Two-Spirit
Amanda Holiday is a fiction writer who has taken a break from fiction to contribute the following essay to TGForum.
As I wrote a chapter in my next book, I realized my heroine was far from a girly girl but had never been a manly man. My girl was a warrior who liked action movies and chick flicks that weren’t sticky with the flow of sap. She was me. I have been told, or at least as I understood it, the binary model provided only two choices, be a man or be a woman. That is not what I feel. Sure, I like short dresses and high heels as much as any other girl, but I also like fishing and hunting, not for sport or trophies, but for dinner. I will never look like anything other than a man in a dress because even at my 68 years, I have the physique of a retired defensive lineman with the face to match. Yes, I’ve been complimented by friends when I’ve shared photos of my outfit for Halloween, but I’ve accepted that they still see the man in a dress but compliment because I do it well. I went looking for an answer.
I vaguely recalled the concept of two-spirit which I stumbled across looking for something else on the Internet. You may recognize the formerly accepted term the European scholars assigned, berdache. I found that the name two-spirit (twospirit and two spirit are accepted alternate spellings) was adopted as a blanket term for anyone classed as a feminine man or a masculine woman by Native Americans and First Nations of Canada at the 1990 Intertribal Council in Winnipeg to rid the concept of the stigma attached by the Europeans to people who did not fit the male-female binary. I read the Wikipedia article carefully this time. While not all do, many tribes have names in their language for the two spirit person. Often, the two-spirit was considered blessed to have both spirits in one body. As humans, though, they were still subject to punishment for criminal offenses, and were not always pillars of the community.
It went on to describe the assigned-at-birth-male woman. I saw me. I occasionally dress as a woman because it feels right, but I’ll never look like one for the reasons stated above. I still enjoy fishing and hunting as well as cooking and sewing. I’ve never been shot at, yet, but I have nodded at the Grim Reaper as he passed close by, yet avoided a formal introduction. I don’t screech at spiders or mice, but take steps to remove them if they have invaded my space. I’ve had and got out of some close calls calmly, not suffering shaking knees until the danger was past. I find it easier to carry my femininity in my thoughts, allowing myself Halloween to let out the inner me in public, able to transform the scowls and stares into smiles and glances with two words, “Happy Halloween.” What I do indoors is my business and no one else’s. I wondered how many others would be freed if they accepted the concept of the two-spirit instead of the binary model now forced upon us by the scholarly writers, psychiatrists, counselors, doctors and others.

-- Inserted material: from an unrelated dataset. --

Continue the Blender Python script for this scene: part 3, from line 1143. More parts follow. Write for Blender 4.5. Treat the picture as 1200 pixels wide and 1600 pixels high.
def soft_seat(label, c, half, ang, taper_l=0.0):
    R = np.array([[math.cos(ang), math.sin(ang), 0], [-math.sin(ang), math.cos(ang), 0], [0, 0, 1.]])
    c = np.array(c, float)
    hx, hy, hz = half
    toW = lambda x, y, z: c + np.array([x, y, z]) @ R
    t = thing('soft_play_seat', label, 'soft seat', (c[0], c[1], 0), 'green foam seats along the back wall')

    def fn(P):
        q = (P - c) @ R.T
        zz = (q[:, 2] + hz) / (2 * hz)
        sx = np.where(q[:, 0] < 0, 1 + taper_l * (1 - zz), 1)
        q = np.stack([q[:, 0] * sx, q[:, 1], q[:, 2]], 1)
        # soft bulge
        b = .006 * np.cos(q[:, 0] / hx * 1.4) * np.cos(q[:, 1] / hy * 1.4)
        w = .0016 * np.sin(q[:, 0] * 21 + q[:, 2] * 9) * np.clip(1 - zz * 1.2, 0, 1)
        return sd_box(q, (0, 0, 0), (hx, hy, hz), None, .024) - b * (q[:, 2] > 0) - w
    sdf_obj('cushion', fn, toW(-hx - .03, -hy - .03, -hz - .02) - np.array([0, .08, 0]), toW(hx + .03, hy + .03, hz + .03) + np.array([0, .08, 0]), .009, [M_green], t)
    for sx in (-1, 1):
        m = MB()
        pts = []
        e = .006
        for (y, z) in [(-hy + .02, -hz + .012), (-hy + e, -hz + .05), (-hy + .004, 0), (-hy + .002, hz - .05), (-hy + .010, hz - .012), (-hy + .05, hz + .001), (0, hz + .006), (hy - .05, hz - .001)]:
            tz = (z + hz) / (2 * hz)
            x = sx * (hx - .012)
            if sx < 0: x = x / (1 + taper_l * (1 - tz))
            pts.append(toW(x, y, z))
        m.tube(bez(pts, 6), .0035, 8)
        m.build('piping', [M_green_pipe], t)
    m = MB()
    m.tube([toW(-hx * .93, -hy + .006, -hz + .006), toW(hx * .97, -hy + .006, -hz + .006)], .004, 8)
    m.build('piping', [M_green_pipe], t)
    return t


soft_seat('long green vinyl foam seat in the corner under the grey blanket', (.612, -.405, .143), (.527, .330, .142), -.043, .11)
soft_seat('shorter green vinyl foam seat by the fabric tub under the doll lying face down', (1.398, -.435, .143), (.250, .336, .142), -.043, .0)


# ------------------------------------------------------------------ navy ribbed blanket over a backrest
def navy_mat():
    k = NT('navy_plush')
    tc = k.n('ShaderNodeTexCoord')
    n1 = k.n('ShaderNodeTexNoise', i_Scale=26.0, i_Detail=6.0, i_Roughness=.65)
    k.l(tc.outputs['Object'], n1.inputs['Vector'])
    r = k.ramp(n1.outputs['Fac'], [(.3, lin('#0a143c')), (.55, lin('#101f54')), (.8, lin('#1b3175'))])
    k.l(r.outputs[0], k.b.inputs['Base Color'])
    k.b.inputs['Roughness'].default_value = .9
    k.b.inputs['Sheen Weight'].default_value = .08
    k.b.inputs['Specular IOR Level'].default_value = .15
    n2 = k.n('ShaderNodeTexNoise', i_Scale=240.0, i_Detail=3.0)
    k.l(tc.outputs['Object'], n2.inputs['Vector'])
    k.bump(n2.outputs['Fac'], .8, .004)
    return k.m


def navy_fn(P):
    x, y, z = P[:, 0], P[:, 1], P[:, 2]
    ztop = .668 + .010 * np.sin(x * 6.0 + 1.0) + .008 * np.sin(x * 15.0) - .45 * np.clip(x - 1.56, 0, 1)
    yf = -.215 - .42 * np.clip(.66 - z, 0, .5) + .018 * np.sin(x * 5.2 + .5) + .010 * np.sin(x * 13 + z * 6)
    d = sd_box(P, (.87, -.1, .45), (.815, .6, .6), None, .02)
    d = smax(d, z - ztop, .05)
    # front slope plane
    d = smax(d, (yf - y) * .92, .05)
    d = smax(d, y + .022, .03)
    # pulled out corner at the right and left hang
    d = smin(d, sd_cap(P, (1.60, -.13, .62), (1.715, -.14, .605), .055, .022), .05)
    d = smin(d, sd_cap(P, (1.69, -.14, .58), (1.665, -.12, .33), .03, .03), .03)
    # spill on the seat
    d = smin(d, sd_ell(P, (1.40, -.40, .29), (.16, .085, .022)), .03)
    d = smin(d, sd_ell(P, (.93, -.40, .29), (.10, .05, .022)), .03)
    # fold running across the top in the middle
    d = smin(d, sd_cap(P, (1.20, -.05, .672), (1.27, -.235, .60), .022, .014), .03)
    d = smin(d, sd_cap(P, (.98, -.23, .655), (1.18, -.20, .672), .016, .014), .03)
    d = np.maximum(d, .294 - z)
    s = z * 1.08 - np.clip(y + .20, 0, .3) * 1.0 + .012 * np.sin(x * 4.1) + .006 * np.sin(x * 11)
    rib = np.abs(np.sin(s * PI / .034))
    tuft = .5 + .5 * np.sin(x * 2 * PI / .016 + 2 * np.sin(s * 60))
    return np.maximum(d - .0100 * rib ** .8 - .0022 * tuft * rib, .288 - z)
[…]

I also considers whether, perhaps I stopped listening when my prayers were answered with “Not yet, kid.” Had I listened longer, might the whole answer be, “Not yet, kid. You still haven’t found the path I intend you to follow.” I wondered too whether there was room for another set of initials in the alphabet for all of the various groups in the LGBT etc. and so forth community.
Blam! The epiphany struck as a nearby lightning bolt with the accompaniment of thunder. Aren’t we all really two spirits? Gays, Lesbians, and Bisexual? With the infinite possible combinations of traits just for one sex, surely those preferences can be some result of blending the possible combinations for both sexes. Obviously, it fits the MtF and the FtM communities. CDs? Yep, they fit too. Straights? By golly, yes. Without straights, none of this exists. And all the others fit too. How many combinations do you get when you consider an infinite number of possible combinations in one sex combined with the other sex? I’d guess infinite. And all of us are humans? Yes, all of us are humans. We may be a standard deviation or more away from average, but that does not destroy our humanity, only disguises it from those blind to its existence.
Perhaps we should stop dividing into small special emphasis groups to focus on the main point of similarity, our humanity. If we gain rights by legislation, those can be revoked by an unfavorable vote. If we demand rights due to us because we are humans and have the same rights as other humans, and were granted by the Great Maker (or whatever you call the central authority and organizing power of our universe), they may be curtailed but cannot be extinguished.